Two subspaces are attached to every map: what it crushes to zero and what it can reach. Defined directly from the map, they make rank-nullity a one-line truth and tell you instantly when a map is injective or surjective.

Two subspaces born from a map

Given T: V -> W, two sets organize everything. The kernel is everything that T sends to zero: ker T = { v in V : T(v) = 0 }. The image is everything T actually produces: im T = { T(v) : v in V }. We define both coordinate-free, straight from the map — no matrix needed.

Both are subspaces, and this is worth checking once by hand. If T(u) = 0 and T(v) = 0 then T(u + v) = T(u) + T(v) = 0, so ker T is closed under addition; scaling works the same way. The image is closed because T(u) + T(v) = T(u + v) is itself an output. In Vol I you knew these as the null space and column space of a matrix — same objects, now read off the map.

Injective, surjective, read off instantly

The kernel detects injectivity with a single clean test: T is injective (one-to-one) if and only if ker T = {0}. The proof is short. If ker T = {0} and T(u) = T(v), then T(u - v) = 0, so u - v lies in the kernel, forcing u = v. Conversely a nonzero kernel vector and 0 both map to 0, breaking injectivity.

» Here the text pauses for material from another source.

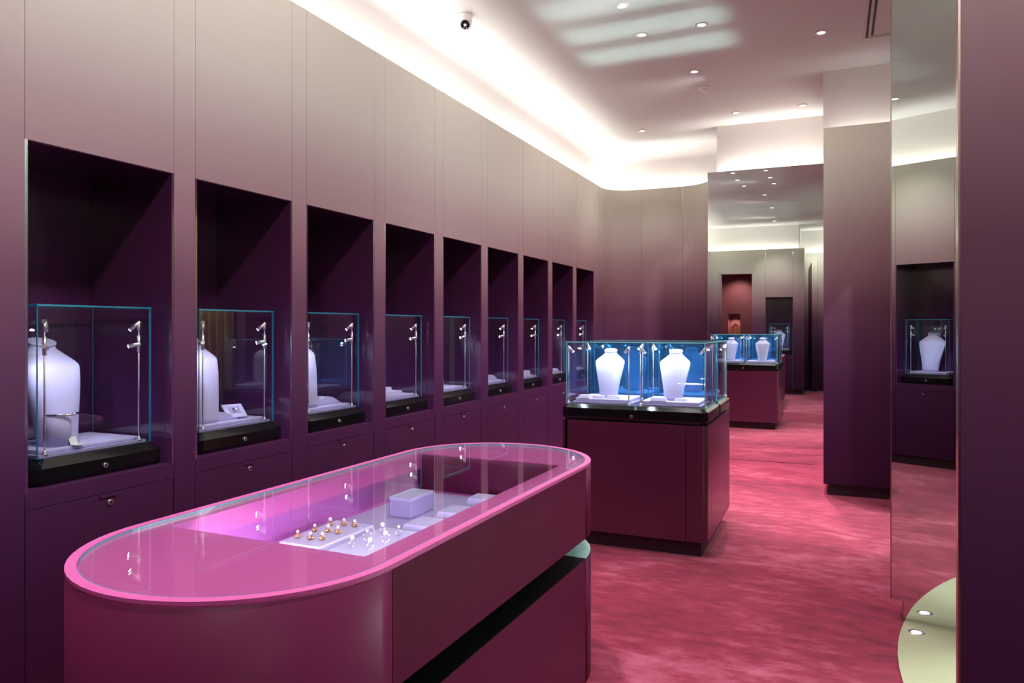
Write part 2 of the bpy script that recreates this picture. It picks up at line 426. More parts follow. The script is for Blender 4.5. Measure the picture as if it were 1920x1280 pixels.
def arc(cx, cy, r, a0, a1, n=10):
    return [(cx + r * math.cos(math.radians(a0 + (a1 - a0) * k / n)), cy + r * math.sin(math.radians(a0 + (a1 - a0) * k / n))) for k in range(n + 1)]
OFF = .15
# (room on the right hand of the travel direction: normals point away from the room, to the left)
P1 = [(D - OFF, YB - .12), (D - OFF, 9.17)] + arc(-2.396, 9.17, .34 + OFF, 180, 90)[1:] + [(-1.9, 9.66), (-1.262, 9.66)]
P2 = [(-1.262, 9.66), (-1.262, 8.90)]
P3 = [(-1.262, 8.90), (-.10, 8.90)]
P3b = [(-.098, 8.90), (-.098, 7.37)]
P4 = [(-.098, 7.37), (.77, 7.37), (.77, 4.3)]
sweep_wall('wall_left_upper', P1, .16)
sweep_wall('wall_far_upper', P2); sweep_wall('wall_far_upper', P3); sweep_wall('wall_far_upper', P3b)
sweep_wall('wall_right_upper', P4)
sweep_wall('wall_back_upper', [(-.75, -1.75), (-.75, YB - .15), (D - .2, YB - .15)])
sweep_wall('wall_back_upper', [(3.3, -1.75), (-.75, -1.75)])
# LED strips lying in the gap behind the panel tops
def led(path, off, label, mat='led2'):
    n = len(path); mb = MB(); i = mb.mi(M[mat]); rows = []
    for k, (x, y) in enumerate(path):
        def nrm(a, b):
            dx, dy = b[0] - a[0], b[1] - a[1]; L = math.hypot(dx, dy); return Vector((-dy / L, dx / L))
        n1 = nrm(path[k - 1], path[k]) if k > 0 else nrm(path[0], path[1])
        n2 = nrm(path[k], path[k + 1]) if k < n - 1 else n1
        m = (n1 + n2); m = m / max(m.dot(n1), .3)
        rows.append([mb.bm.verts.new((x - m.x * d, y - m.y * d, z)) for d, z in ((off - .015, 3.195), (off + .055, 3.195), (off + .055, 3.2), (off - .015, 3.2))])
    for a, b in zip(rows, rows[1:]):
        for j in range(4):
            f = mb.bm.faces.new((a[j], b[j], b[(j + 1) % 4], a[(j + 1) % 4]))
    mb.bm.faces.new(rows[0]); mb.bm.faces.new(rows[-1][::-1])
    return tag(mb.build('cove_light_strip', M[mat]), label, 'light')
led([(D - OFF, YB + .1), (D - OFF, 9.17)] + arc(-2.396, 9.17, .34 + OFF, 180, 90)[1:] + [(-1.9, 9.66), (-1.45, 9.66)], .04, 'glowing cove light hidden behind the top of the left wall panels', 'led')
led([(-1.2, 8.90), (-.15, 8.90)], .03, 'glowing cove light behind the top edge of the tall far mirror')
led([(-.04, 7.37), (.6, 7.37)], .03, 'glowing cove light behind the top of the purple pillar', 'led3')
led([(-.72, YB - .15), (D + .1, YB - .15)], .04, 'glowing cove light above the wall behind the viewer, seen mirrored')
led([(2.5, -1.75), (-.6, -1.75)], .03, 'glowing cove light in the passage, seen in the far mirror')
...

The image detects surjectivity just as directly: T is surjective (onto) if and only if im T = W. A map that is both injective and surjective is an invertible map — it has a two-sided inverse. But beware: between spaces of unequal dimension you can have a one-sided inverse only, and the side that exists tells you exactly which of injective/surjective holds.

  1. A left inverse L with L∘T = id_V exists exactly when T is injective (it undoes T on inputs).
  2. A right inverse R with T∘R = id_W exists exactly when T is surjective (it hits every output).
  3. When both hold, the left and right inverses coincide and T is genuinely invertible.

Rank-nullity, the abstract version

The kernel measures how much T collapses; the image measures how much survives. The total dimension of V splits perfectly between them. This is rank-nullity in abstract form: dim(ker T) + dim(im T) = dim V. No coordinates, no row reduction — it is a statement about the map.

T: R^3 -> R^3,  T(x, y, z) = (x + y, x + y, z)

Kernel: need x + y = 0 and z = 0
  ker T = { (t, -t, 0) }  -> dimension 1

Image: outputs look like (a, a, b)
  im T = { (a, a, b) }    -> dimension 2

Check rank-nullity:
  dim(ker T) + dim(im T) = 1 + 2 = 3 = dim R^3   OK
Kernel plus image dimensions always reconstruct the domain's dimension.